Chief PLO negotiator Saeb Erekat, however, dismissed the suggestion that Palestinian official opinion was divided on the EU statement.

He insisted on Thursday: ‘I don’t see any difference in the Palestinian position towards the statement.

‘First of all there is a common ground on welcoming the statement.

‘I would like to thank the counties of the European Union for the important step they took.’

He said the EU’s decision would speed up the PA’s efforts to approach the UN Security Council seeking a resolution supporting the creation of a Palestinian state.

‘Latin American countries, African countries and non- aligned countries all support the decision which will make it difficult for the US to stand in the way of this statement,’ Erekat said.

He added: The statement is very strong as it reaffirmed (the EU’s) rejection of the annexation of Jerusalem, and settlement, considering the 1967 borders as Jerusalem, the West Bank and the Gaza Strip, which means that Jerusalem is the capital for the two states through negotiations.’

Erekat admitted, though, that Palestinians had hoped the EU would endorse an original draft introduced by Sweden, which had stronger language.

He said: ‘All of these issues are important but we hoped to have the final text to be left as it was submitted by the Swedish minister of foreign affairs.’

He added: ‘In the end Europe does not have one foreign policy but rather 27 – that is where difference came from.’

He noted that Israel did not welcome the statement as a whole, but rather praised the fact that the final version adopted softer language.
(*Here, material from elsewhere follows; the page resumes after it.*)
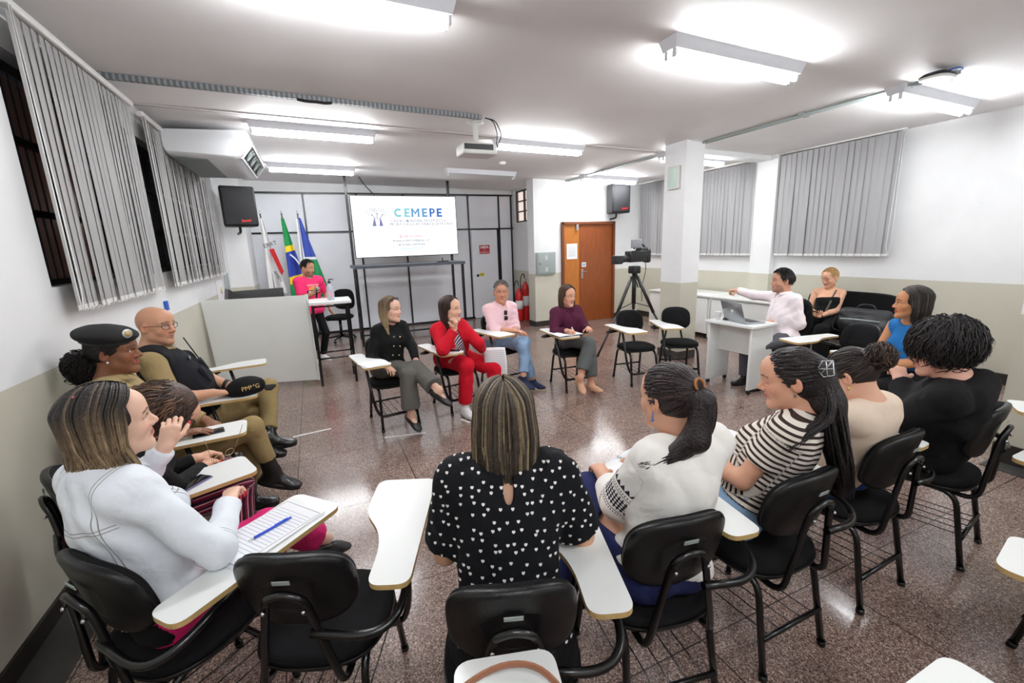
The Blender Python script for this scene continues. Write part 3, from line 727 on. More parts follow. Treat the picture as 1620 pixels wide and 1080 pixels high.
b = MB(); b.tube([(.05, -.12, 1.68), (.12, -.13, 1.62), (.19, -.13, 1.50), (.23, -.13, 1.36)], .014, 6, bend=.06, ell=(.25, (0, 0, 1))); 
b.build('white_band', M_white, f2)
f3 = flag(-.14, 'blue, white and green flag on the pole behind the standing man', None, -.08)
drape(f3, 'cloth', flagmat('flag_blue', (0., [(9, (50, 72, 160)), (1.62, (236, 238, 240)), (1.57, (30, 140, 84))])), lambda v: -.01, 2.34, .85, .05, .42, 2.)
drape(f3, 'white_hoist', M_white, lambda v: -.045-.02*v, 2.32, 1.0, .05, .10, .5)

# ---- reception counter, high table, things on them
ct = thing('counter', 'large white laminate counter front standing slightly askew by the wall', 'counter', (0, 0, 0))
A, B = Vector((-1.27, 6.56, 0)), Vector((-.118, 6.20, 0)); dv = (B-A).normalized(); nv = Vector((dv.y, -dv.x, 0)); L = (B-A).length
Mr = Matrix((dv, Vector((-dv.y, dv.x, 0)), Vector((0, 0, 1)))).transposed()
def slab(b, q, n, t):
    n = Vector(n).normalized()*t; vs = [Vector(v) for v in q]+[Vector(v)+n for v in q]
    return b._add(vs, [(0, 1, 2, 3), (7, 6, 5, 4), (0, 4, 5, 1), (1, 5, 6, 2), (2, 6, 7, 3), (3, 7, 4, 0)])
TL_, TR_ = (-1.325, 6.58, 1.16), (-.135, 6.205, 1.17)
slab(MB(), [(A.x, A.y, .05), (B.x, B.y, .05), TR_, TL_], (-dv.y, dv.x, 0), .03).build('front_panel', M_wlam, ct)
slab(MB(), [(B.x-.004, B.y+.03, .04), (B.x+.024, B.y-.006, .04), (TR_[0]+.024, TR_[1]-.006, 1.175), (TR_[0]-.004, TR_[1]+.03, 1.175)], (-dv.y, dv.x, 0), .035).build('end_panel', M_wlam, ct)
MB().rbox((A+B)/2+Vector((-.03, .33, .80)), (L-.35, .50, .03), .003, M=Mr).build('work_surface', M_wlam, ct)
MB().rbox((A+B)/2+Vector((.06, .35, .025)), (L-.1, .05, .05), .003, M=Mr).build('plinth', M_dark, ct)
mo = thing('monitor', 'black monitor rising just above the counter front', 'monitor', (-.70, 6.85, .815), math.radians(196))
MB().rbox((0, 0, .29), (.60, .04, .27), .008).build('panel', M_gun, mo); MB().box((0, -.03, .08), (.06, .03, .16)).build('stem', M_gun, mo); MB().rbox((0, -.03, .01), (.24, .18, .02), .006).build('foot', M_gun, mo)
ws = thing('wedge_speaker', 'small black wedge-shaped speaker behind the counter by the wall', 'speaker', (-1.02, 6.80, .815), math.radians(20))
b = MB(); b.prism([(-.12, 0), (.12, 0), (.10, .36), (-.04, .46)], -.1, .1, M=Matrix.Rotation(math.pi/2, 3, 'X')); b.build('case', M_gun, ws); MB().box((.02, -.11, .2), (.12, .01, .24)).build('grille', M_grille, ws)
ht = thing('high_table', 'tall narrow white-topped table on black steel legs beside the counter', 'table', (0, 0, 0))
MB().rbox((.15, 6.22, 1.075), (.50, .50, .04), .004).build('tabletop', M_wlam, ht)
HL = [(-.06, 6.02), (.36, 6.02), (-.06, 6.42), (.36, 6.42)]
for x, y in HL: MB().box((x, y, .527), (.03, .03, 1.055)).build('leg', M_tube, ht)
for (a, b) in ((0, 1), (2, 3), (0, 2), (1, 3)):
    for zz in (.36, 1.03): MB().tube([(*HL[a], zz), (*HL[b], zz)], .013, 4).build('cross_bar', M_tube, ht)
bo = thing('sanitizer_bottle', 'clear pump bottle with a black pump on the tall table', 'bottle', (.17, 6.15, 1.095))
MB().lathe([(0, 0), (.042, 0), (.045, .01), (.045, .15), (.03, .19), (.016, .20), (.016, .215), (0, .215)], n=20).build('bottle_body', mat('clear_plastic', srgb(214, 222, 232), .12, alpha=.6), bo)
MB().box((0, -.0455, .08), (.05, .002, .08)).build('sticker', mat('pink_print', srgb(214, 170, 190), .5), bo)
b = MB(); b.lathe([(0, .215), (.02, .215), (.02, .235), (.008, .24), (.008, .265), (0, .265)], n=14); b.tube([(0, 0, .262), (.04, 0, .262), (.05, 0, .25)], .006, 6, bend=.01); b.build('pump', M_gun, bo)

# ---- office chairs
def office_chair(loc, rz, label):
    t = thing('office_chair', label, 'chair', loc, rz, 'office chairs')
    loft(MB(), [[(x*s, y*s, z) for x, y in sup(.24, .235, 3)] for s, z in ((.9, .43), (1, .45), (1, .48), (.88, .505))]).build('seat', M_fab, t)
    loft(MB(), [[(x*s, -.27+yy-.05*(1-(x/.22)**2)+.0, .78+z*s) for x, z in sup(.22, .20, 3)] for s, yy in ((.9, 0), (1, .02), (1, .04), (.9, .065))]).build('backrest', M_fab, t)
    MB().tube([(0, -.05, .42), (0, -.30, .42), (0, -.31, .75)], .022, 8, bend=.08).build('back_support', M_tube, t)
    MB().tube([(0, 0, .08), (0, 0, .43)], .028, 12).build('column', M_tube, t)
    for k in range(5):
        a = k*2*math.pi/5+.3; MB().tube([(0, 0, .11), (.27*math.cos(a), .27*math.sin(a), .07)], .02, 6, rs=[.026, .016]).build('base_arm', M_tube, t)
        MB().sphere((.27*math.cos(a), .27*math.sin(a), .028), .028, 10, 8).build('caster', M_rub, t)
    MB().tube([(.1, 0, .41), (.26, .02, .40)], .008, 6).build('lever', M_tube, t)
    return t
office_chair((.36, 9.05, 0), math.radians(150), 'black office chair behind the tall table, by the partition')
office_chair((4.86, 3.36, 0), math.radians(85), 'black office chair under the man pointing, behind the small white desk')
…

Also on Thursday France said it welcomed the EU ministerial statement.

‘As we hoped, this important text calls for the urgent resumption of peace negotiations between the Israelis and Palestinians, and between the Israelis and Syrians,’ France’s Ministry of Foreign Affairs said in a statement.

‘The resumption of negotiations as early as possible is the most effective way to successfully establish an independent, democratic and viable State of Palestine, living side by side with Israel in peace and security,’ it added.